HUI and Linde are now in the final stage of signing a contract for the syngas clean-up, HUI said in the statement.
The feasibility study envisages a plant to be jointly developed by Linde, HUI and Powerhouse Energy in Konin. Hydrogen from the plant will be used to fuel city buses and other heavy-duty vehicles, as well as passenger cars.
HUI has the exclusive rights to the Powerhouse DMG system in Poland, Hungary and Greece.
The project is subject to funding approval by the EU's Just Transition Fund, part of its Green New Deal package, and will be matched by funds from the Polish government.
Poland's hydrogen strategy targets having 500 Polish-manufactured hydrogen fuel cell buses on the country's streets by 2025 and 2,000 by 2030, together with 32 refueling stations. The strategy envisages the use of low emission hydrogen in petrochemical and fertilizer production as well as the creation of a stable regulatory framework to facilitate hydrogen projects.
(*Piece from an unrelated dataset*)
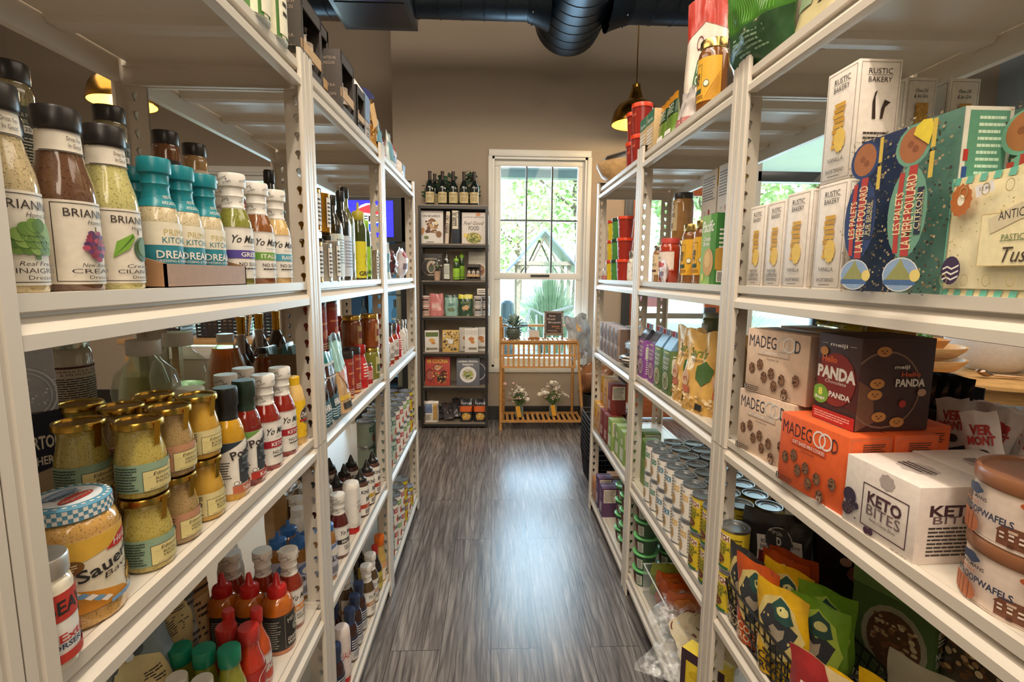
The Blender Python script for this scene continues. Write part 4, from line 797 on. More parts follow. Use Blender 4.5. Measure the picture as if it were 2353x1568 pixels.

UK-based Powerhouse Energy's DMG is an advanced thermal conversion technology which can produce electrical power and hydrogen from waste plastics that cannot be recycled, the company said on its website.
DMG is a "sub-stoichiometric, endothermic gasification process," where large amounts of heat are applied to waste plastics, causing them to break down into constituent molecules. A series of endothermic reactions then produces syngas.
Powerhouse said the process was significantly more efficient than incineration or combustion processes.
The DMG system will also provide heat to Konin residents.